◆ **SET EXERCISE**: Copy out each line that has "from" in it.

## START DATASET EXCERPT

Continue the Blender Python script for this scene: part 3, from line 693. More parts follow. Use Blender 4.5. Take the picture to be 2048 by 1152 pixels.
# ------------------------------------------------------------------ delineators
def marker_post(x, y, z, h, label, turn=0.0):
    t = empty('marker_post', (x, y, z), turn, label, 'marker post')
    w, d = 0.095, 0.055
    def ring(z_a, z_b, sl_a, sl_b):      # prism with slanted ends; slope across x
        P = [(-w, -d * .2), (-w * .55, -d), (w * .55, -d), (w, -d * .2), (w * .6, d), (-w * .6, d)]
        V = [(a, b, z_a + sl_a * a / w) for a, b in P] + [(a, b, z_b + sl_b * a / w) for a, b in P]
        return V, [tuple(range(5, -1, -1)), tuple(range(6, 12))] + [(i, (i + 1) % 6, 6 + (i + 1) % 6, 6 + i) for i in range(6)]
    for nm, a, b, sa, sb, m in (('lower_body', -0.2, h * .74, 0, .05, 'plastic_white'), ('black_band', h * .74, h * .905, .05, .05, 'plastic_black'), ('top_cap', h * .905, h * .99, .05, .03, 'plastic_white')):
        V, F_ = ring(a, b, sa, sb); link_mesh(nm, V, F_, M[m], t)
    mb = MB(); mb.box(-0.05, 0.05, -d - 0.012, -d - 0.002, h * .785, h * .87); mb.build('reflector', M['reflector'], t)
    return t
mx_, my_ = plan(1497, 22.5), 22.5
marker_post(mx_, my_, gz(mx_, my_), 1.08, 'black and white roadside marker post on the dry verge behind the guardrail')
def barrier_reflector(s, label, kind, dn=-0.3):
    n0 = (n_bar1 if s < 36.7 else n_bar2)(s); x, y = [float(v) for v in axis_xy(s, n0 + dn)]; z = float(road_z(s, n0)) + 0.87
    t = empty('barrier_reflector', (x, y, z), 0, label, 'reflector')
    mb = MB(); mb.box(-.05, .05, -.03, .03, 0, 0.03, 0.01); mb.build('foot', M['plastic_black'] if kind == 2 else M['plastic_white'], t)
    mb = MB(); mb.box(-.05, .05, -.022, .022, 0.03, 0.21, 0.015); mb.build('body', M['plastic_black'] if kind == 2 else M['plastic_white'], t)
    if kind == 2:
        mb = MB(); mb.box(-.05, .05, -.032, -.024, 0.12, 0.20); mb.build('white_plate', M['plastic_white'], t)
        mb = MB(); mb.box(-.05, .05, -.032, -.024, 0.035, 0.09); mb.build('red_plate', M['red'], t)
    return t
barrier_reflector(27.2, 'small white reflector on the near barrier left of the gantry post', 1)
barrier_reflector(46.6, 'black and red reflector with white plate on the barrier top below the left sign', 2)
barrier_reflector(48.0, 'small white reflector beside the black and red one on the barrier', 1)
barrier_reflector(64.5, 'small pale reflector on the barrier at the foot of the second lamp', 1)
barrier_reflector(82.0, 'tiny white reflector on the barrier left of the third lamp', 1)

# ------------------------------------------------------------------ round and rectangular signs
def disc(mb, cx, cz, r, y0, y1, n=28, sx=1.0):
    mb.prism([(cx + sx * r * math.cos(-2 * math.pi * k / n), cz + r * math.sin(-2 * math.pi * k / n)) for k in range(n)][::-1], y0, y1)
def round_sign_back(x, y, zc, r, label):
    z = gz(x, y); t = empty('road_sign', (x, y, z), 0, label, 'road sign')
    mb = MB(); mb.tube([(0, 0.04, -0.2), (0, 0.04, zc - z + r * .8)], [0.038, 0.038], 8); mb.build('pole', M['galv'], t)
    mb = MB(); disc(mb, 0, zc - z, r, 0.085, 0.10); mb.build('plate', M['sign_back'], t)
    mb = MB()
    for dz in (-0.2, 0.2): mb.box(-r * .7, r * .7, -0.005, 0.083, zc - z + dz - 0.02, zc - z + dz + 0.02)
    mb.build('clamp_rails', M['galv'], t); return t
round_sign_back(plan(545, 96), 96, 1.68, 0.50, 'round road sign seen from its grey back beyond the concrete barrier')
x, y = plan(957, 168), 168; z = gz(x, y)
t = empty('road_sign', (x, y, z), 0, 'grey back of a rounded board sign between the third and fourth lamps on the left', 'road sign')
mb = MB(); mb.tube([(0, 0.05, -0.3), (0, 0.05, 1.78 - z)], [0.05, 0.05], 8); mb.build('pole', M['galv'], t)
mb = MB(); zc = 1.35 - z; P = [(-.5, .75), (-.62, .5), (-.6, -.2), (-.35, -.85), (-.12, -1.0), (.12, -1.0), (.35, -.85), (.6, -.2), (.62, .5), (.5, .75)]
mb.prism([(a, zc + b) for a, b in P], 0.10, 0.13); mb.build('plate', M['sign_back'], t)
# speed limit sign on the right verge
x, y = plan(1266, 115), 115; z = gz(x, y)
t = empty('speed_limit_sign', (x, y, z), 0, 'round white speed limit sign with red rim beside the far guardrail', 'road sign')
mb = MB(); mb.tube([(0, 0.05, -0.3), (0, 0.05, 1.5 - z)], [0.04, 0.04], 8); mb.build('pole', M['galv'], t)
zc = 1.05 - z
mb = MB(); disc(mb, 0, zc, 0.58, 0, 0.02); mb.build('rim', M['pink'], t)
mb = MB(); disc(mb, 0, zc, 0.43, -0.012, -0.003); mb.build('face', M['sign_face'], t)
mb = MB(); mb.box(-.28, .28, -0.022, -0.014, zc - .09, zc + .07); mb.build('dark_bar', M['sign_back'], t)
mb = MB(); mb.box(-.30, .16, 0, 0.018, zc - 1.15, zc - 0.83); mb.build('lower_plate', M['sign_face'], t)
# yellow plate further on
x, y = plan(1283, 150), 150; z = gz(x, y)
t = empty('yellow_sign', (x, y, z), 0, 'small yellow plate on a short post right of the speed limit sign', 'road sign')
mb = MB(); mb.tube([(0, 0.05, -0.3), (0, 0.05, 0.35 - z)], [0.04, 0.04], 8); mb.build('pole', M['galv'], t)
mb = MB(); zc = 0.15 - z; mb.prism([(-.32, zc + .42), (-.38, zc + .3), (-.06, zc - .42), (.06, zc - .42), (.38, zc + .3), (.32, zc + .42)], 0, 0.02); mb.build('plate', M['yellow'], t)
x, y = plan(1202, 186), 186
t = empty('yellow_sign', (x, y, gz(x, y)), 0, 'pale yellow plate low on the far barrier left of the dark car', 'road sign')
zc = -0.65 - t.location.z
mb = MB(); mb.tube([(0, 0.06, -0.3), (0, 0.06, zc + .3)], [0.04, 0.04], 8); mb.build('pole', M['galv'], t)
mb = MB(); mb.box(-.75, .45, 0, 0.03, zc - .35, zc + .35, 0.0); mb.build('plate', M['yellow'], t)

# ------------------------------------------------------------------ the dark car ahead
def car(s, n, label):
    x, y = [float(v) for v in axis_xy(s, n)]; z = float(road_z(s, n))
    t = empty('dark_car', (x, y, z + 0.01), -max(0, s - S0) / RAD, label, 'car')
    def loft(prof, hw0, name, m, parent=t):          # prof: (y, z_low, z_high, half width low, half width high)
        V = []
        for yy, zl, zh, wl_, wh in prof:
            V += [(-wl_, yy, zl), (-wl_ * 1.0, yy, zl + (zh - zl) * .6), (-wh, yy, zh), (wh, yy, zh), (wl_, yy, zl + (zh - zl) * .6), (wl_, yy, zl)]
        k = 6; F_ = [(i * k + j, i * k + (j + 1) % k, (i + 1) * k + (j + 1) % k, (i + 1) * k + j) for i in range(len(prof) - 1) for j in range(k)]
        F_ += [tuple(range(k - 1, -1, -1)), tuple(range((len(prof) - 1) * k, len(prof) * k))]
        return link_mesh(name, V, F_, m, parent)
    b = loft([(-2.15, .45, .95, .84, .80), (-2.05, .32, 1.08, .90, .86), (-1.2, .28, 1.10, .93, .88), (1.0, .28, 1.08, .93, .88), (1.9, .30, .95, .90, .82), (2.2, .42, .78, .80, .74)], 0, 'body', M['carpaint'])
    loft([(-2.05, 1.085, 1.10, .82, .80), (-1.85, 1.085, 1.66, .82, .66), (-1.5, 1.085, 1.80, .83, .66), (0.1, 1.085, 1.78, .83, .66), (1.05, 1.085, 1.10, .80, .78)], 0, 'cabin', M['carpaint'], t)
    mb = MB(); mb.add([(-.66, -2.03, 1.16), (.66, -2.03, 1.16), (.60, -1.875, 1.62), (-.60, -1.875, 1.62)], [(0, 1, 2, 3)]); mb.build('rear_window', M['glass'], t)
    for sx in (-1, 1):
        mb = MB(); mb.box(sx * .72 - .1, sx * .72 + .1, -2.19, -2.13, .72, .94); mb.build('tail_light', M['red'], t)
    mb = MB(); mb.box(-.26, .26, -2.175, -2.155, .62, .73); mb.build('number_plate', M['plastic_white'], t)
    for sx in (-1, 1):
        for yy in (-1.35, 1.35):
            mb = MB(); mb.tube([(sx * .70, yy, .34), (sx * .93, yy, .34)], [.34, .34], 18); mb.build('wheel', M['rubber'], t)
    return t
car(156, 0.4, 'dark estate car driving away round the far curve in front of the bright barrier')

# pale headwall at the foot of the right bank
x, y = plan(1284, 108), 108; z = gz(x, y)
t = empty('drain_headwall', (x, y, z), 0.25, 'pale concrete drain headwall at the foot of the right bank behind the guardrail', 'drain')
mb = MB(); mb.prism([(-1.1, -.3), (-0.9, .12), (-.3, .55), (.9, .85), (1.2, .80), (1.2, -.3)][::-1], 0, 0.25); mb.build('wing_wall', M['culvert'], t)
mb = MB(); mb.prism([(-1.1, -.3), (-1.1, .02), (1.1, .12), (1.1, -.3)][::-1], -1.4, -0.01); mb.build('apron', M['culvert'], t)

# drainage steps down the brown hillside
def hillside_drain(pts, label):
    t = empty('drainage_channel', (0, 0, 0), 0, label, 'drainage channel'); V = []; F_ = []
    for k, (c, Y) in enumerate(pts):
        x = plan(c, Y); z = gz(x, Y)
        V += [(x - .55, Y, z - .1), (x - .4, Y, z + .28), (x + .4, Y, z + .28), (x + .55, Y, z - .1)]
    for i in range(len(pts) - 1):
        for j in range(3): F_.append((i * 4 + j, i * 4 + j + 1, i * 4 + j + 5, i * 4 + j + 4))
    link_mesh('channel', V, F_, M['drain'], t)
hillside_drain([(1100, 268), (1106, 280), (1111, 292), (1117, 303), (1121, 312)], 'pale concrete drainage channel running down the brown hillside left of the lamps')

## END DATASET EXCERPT

◆ **RESULT OF THE TASK**:
Continue the Blender Python script for this scene: part 3, from line 693. More parts follow. Use Blender 4.5. Take the picture to be 2048 by 1152 pixels.
round_sign_back(plan(545, 96), 96, 1.68, 0.50, 'round road sign seen from its grey back beyond the concrete barrier')